● **Information supplied**:
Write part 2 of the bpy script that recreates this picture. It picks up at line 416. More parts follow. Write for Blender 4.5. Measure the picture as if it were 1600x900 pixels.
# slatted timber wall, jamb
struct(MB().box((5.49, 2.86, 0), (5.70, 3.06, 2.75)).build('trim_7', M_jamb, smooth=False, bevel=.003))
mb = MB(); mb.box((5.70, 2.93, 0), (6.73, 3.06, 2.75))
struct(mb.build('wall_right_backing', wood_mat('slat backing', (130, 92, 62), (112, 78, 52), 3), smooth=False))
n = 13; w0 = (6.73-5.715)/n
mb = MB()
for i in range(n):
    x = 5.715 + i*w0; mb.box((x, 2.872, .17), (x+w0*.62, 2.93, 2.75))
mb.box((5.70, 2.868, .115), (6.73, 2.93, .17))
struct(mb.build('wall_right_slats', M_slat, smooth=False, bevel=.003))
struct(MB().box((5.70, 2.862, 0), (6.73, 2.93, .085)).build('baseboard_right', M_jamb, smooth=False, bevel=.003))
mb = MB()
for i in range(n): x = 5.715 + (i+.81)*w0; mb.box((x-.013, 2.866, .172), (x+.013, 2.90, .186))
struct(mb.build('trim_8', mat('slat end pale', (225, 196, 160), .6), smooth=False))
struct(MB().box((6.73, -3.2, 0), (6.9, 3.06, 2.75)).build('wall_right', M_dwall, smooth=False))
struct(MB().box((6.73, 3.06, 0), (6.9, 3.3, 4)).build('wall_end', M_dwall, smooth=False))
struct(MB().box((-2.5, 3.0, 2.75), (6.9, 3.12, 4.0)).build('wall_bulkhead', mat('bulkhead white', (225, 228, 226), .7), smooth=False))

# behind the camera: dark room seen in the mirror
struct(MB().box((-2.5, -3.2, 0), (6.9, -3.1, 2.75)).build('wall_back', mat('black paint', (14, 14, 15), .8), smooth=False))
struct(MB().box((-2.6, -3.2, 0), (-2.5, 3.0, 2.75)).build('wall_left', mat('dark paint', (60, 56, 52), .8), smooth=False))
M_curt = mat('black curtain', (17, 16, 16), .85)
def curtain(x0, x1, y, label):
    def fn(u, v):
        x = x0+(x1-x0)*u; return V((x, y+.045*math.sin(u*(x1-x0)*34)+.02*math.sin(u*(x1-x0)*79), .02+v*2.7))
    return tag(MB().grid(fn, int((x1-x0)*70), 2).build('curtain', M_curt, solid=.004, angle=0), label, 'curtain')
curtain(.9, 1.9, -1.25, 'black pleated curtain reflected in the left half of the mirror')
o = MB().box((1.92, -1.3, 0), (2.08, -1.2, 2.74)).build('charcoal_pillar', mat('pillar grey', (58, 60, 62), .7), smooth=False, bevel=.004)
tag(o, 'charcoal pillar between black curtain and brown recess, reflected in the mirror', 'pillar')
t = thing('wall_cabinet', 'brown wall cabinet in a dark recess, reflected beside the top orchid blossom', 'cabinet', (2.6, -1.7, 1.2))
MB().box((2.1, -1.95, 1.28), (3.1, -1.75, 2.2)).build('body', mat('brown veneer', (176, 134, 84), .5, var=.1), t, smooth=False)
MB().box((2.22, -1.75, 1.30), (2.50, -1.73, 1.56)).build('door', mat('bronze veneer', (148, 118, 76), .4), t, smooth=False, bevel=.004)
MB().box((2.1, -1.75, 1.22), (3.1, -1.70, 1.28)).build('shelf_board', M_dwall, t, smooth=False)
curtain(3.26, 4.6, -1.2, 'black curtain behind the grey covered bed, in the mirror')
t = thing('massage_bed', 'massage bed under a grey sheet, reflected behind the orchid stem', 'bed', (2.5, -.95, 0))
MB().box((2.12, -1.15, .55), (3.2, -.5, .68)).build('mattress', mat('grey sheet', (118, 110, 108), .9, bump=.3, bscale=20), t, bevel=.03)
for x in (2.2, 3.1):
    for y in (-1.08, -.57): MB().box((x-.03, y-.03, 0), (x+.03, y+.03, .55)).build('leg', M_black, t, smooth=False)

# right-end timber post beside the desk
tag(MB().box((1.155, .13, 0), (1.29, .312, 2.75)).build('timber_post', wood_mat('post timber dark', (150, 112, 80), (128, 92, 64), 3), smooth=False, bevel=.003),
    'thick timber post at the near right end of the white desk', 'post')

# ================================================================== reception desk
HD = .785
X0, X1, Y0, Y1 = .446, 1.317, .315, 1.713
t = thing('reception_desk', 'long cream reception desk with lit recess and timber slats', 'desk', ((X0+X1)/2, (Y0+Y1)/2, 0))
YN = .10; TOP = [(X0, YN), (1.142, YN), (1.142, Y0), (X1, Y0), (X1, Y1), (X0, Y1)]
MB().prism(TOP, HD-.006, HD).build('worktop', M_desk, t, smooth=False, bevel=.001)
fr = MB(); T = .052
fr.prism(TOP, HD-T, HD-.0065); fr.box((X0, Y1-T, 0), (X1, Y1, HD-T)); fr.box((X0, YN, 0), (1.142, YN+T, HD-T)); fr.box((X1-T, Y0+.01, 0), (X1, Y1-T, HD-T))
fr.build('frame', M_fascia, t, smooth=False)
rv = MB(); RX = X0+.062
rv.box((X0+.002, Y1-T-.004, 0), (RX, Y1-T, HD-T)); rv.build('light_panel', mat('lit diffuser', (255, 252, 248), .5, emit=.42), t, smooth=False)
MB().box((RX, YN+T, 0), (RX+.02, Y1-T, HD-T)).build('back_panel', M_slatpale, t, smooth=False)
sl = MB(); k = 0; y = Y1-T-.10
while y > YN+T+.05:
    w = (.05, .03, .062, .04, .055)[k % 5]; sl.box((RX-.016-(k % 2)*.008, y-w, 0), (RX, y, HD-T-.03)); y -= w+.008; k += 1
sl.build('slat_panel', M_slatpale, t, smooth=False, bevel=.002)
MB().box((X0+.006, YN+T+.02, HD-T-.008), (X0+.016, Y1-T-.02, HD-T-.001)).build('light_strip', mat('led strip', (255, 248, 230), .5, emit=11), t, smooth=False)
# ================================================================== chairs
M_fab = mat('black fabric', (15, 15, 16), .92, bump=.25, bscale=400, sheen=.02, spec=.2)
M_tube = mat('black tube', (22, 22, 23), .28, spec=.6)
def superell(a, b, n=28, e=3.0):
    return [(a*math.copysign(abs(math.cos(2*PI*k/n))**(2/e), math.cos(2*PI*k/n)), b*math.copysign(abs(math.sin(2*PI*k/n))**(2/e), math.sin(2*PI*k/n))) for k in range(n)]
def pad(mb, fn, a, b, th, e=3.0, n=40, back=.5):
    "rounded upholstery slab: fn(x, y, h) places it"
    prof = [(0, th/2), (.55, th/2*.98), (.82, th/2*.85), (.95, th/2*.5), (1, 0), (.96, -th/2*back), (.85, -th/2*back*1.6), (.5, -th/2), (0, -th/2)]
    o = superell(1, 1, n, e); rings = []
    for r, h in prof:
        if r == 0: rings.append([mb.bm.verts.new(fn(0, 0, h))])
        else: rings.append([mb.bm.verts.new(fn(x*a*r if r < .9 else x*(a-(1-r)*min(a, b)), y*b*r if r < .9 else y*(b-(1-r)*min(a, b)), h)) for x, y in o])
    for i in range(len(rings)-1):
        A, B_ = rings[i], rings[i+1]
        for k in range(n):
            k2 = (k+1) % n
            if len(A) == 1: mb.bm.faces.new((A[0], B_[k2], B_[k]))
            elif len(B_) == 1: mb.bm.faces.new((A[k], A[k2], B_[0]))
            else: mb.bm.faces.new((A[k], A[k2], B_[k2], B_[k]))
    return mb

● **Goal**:
Output the full listing without altering anything.

● **Answer**:
Write part 2 of the bpy script that recreates this picture. It picks up at line 416. More parts follow. Write for Blender 4.5. Measure the picture as if it were 1600x900 pixels.
# slatted timber wall, jamb
struct(MB().box((5.49, 2.86, 0), (5.70, 3.06, 2.75)).build('trim_7', M_jamb, smooth=False, bevel=.003))
mb = MB(); mb.box((5.70, 2.93, 0), (6.73, 3.06, 2.75))
struct(mb.build('wall_right_backing', wood_mat('slat backing', (130, 92, 62), (112, 78, 52), 3), smooth=False))
n = 13; w0 = (6.73-5.715)/n
mb = MB()
for i in range(n):
    x = 5.715 + i*w0; mb.box((x, 2.872, .17), (x+w0*.62, 2.93, 2.75))
mb.box((5.70, 2.868, .115), (6.73, 2.93, .17))
struct(mb.build('wall_right_slats', M_slat, smooth=False, bevel=.003))
struct(MB().box((5.70, 2.862, 0), (6.73, 2.93, .085)).build('baseboard_right', M_jamb, smooth=False, bevel=.003))
mb = MB()
for i in range(n): x = 5.715 + (i+.81)*w0; mb.box((x-.013, 2.866, .172), (x+.013, 2.90, .186))
struct(mb.build('trim_8', mat('slat end pale', (225, 196, 160), .6), smooth=False))
struct(MB().box((6.73, -3.2, 0), (6.9, 3.06, 2.75)).build('wall_right', M_dwall, smooth=False))
struct(MB().box((6.73, 3.06, 0), (6.9, 3.3, 4)).build('wall_end', M_dwall, smooth=False))
struct(MB().box((-2.5, 3.0, 2.75), (6.9, 3.12, 4.0)).build('wall_bulkhead', mat('bulkhead white', (225, 228, 226), .7), smooth=False))

# behind the camera: dark room seen in the mirror
struct(MB().box((-2.5, -3.2, 0), (6.9, -3.1, 2.75)).build('wall_back', mat('black paint', (14, 14, 15), .8), smooth=False))
struct(MB().box((-2.6, -3.2, 0), (-2.5, 3.0, 2.75)).build('wall_left', mat('dark paint', (60, 56, 52), .8), smooth=False))
M_curt = mat('black curtain', (17, 16, 16), .85)
def curtain(x0, x1, y, label):
    def fn(u, v):
        x = x0+(x1-x0)*u; return V((x, y+.045*math.sin(u*(x1-x0)*34)+.02*math.sin(u*(x1-x0)*79), .02+v*2.7))
    return tag(MB().grid(fn, int((x1-x0)*70), 2).build('curtain', M_curt, solid=.004, angle=0), label, 'curtain')
curtain(.9, 1.9, -1.25, 'black pleated curtain reflected in the left half of the mirror')
o = MB().box((1.92, -1.3, 0), (2.08, -1.2, 2.74)).build('charcoal_pillar', mat('pillar grey', (58, 60, 62), .7), smooth=False, bevel=.004)
tag(o, 'charcoal pillar between black curtain and brown recess, reflected in the mirror', 'pillar')
t = thing('wall_cabinet', 'brown wall cabinet in a dark recess, reflected beside the top orchid blossom', 'cabinet', (2.6, -1.7, 1.2))
MB().box((2.1, -1.95, 1.28), (3.1, -1.75, 2.2)).build('body', mat('brown veneer', (176, 134, 84), .5, var=.1), t, smooth=False)
MB().box((2.22, -1.75, 1.30), (2.50, -1.73, 1.56)).build('door', mat('bronze veneer', (148, 118, 76), .4), t, smooth=False, bevel=.004)
MB().box((2.1, -1.75, 1.22), (3.1, -1.70, 1.28)).build('shelf_board', M_dwall, t, smooth=False)
curtain(3.26, 4.6, -1.2, 'black curtain behind the grey covered bed, in the mirror')
t = thing('massage_bed', 'massage bed under a grey sheet, reflected behind the orchid stem', 'bed', (2.5, -.95, 0))
MB().box((2.12, -1.15, .55), (3.2, -.5, .68)).build('mattress', mat('grey sheet', (118, 110, 108), .9, bump=.3, bscale=20), t, bevel=.03)
for x in (2.2, 3.1):
    for y in (-1.08, -.57): MB().box((x-.03, y-.03, 0), (x+.03, y+.03, .55)).build('leg', M_black, t, smooth=False)

# right-end timber post beside the desk
tag(MB().box((1.155, .13, 0), (1.29, .312, 2.75)).build('timber_post', wood_mat('post timber dark', (150, 112, 80), (128, 92, 64), 3), smooth=False, bevel=.003),
    'thick timber post at the near right end of the white desk', 'post')

# ================================================================== reception desk
HD = .785
X0, X1, Y0, Y1 = .446, 1.317, .315, 1.713
t = thing('reception_desk', 'long cream reception desk with lit recess and timber slats', 'desk', ((X0+X1)/2, (Y0+Y1)/2, 0))
YN = .10; TOP = [(X0, YN), (1.142, YN), (1.142, Y0), (X1, Y0), (X1, Y1), (X0, Y1)]
MB().prism(TOP, HD-.006, HD).build('worktop', M_desk, t, smooth=False, bevel=.001)
fr = MB(); T = .052
fr.prism(TOP, HD-T, HD-.0065); fr.box((X0, Y1-T, 0), (X1, Y1, HD-T)); fr.box((X0, YN, 0), (1.142, YN+T, HD-T)); fr.box((X1-T, Y0+.01, 0), (X1, Y1-T, HD-T))
fr.build('frame', M_fascia, t, smooth=False)
rv = MB(); RX = X0+.062
rv.box((X0+.002, Y1-T-.004, 0), (RX, Y1-T, HD-T)); rv.build('light_panel', mat('lit diffuser', (255, 252, 248), .5, emit=.42), t, smooth=False)
MB().box((RX, YN+T, 0), (RX+.02, Y1-T, HD-T)).build('back_panel', M_slatpale, t, smooth=False)
sl = MB(); k = 0; y = Y1-T-.10
while y > YN+T+.05:
    w = (.05, .03, .062, .04, .055)[k % 5]; sl.box((RX-.016-(k % 2)*.008, y-w, 0), (RX, y, HD-T-.03)); y -= w+.008; k += 1
sl.build('slat_panel', M_slatpale, t, smooth=False, bevel=.002)
MB().box((X0+.006, YN+T+.02, HD-T-.008), (X0+.016, Y1-T-.02, HD-T-.001)).build('light_strip', mat('led strip', (255, 248, 230), .5, emit=11), t, smooth=False)
# ================================================================== chairs
M_fab = mat('black fabric', (15, 15, 16), .92, bump=.25, bscale=400, sheen=.02, spec=.2)
M_tube = mat('black tube', (22, 22, 23), .28, spec=.6)
def superell(a, b, n=28, e=3.0):
    return [(a*math.copysign(abs(math.cos(2*PI*k/n))**(2/e), math.cos(2*PI*k/n)), b*math.copysign(abs(math.sin(2*PI*k/n))**(2/e), math.sin(2*PI*k/n))) for k in range(n)]
def pad(mb, fn, a, b, th, e=3.0, n=40, back=.5):
    "rounded upholstery slab: fn(x, y, h) places it"
    prof = [(0, th/2), (.55, th/2*.98), (.82, th/2*.85), (.95, th/2*.5), (1, 0), (.96, -th/2*back), (.85, -th/2*back*1.6), (.5, -th/2), (0, -th/2)]
    o = superell(1, 1, n, e); rings = []
    for r, h in prof:
        if r == 0: rings.append([mb.bm.verts.new(fn(0, 0, h))])
        else: rings.append([mb.bm.verts.new(fn(x*a*r if r < .9 else x*(a-(1-r)*min(a, b)), y*b*r if r < .9 else y*(b-(1-r)*min(a, b)), h)) for x, y in o])
    for i in range(len(rings)-1):
        A, B_ = rings[i], rings[i+1]
        for k in range(n):
            k2 = (k+1) % n
            if len(A) == 1: mb.bm.faces.new((A[0], B_[k2], B_[k]))
            elif len(B_) == 1: mb.bm.faces.new((A[k], A[k2], B_[0]))
            else: mb.bm.faces.new((A[k], A[k2], B_[k2], B_[k]))
    return mb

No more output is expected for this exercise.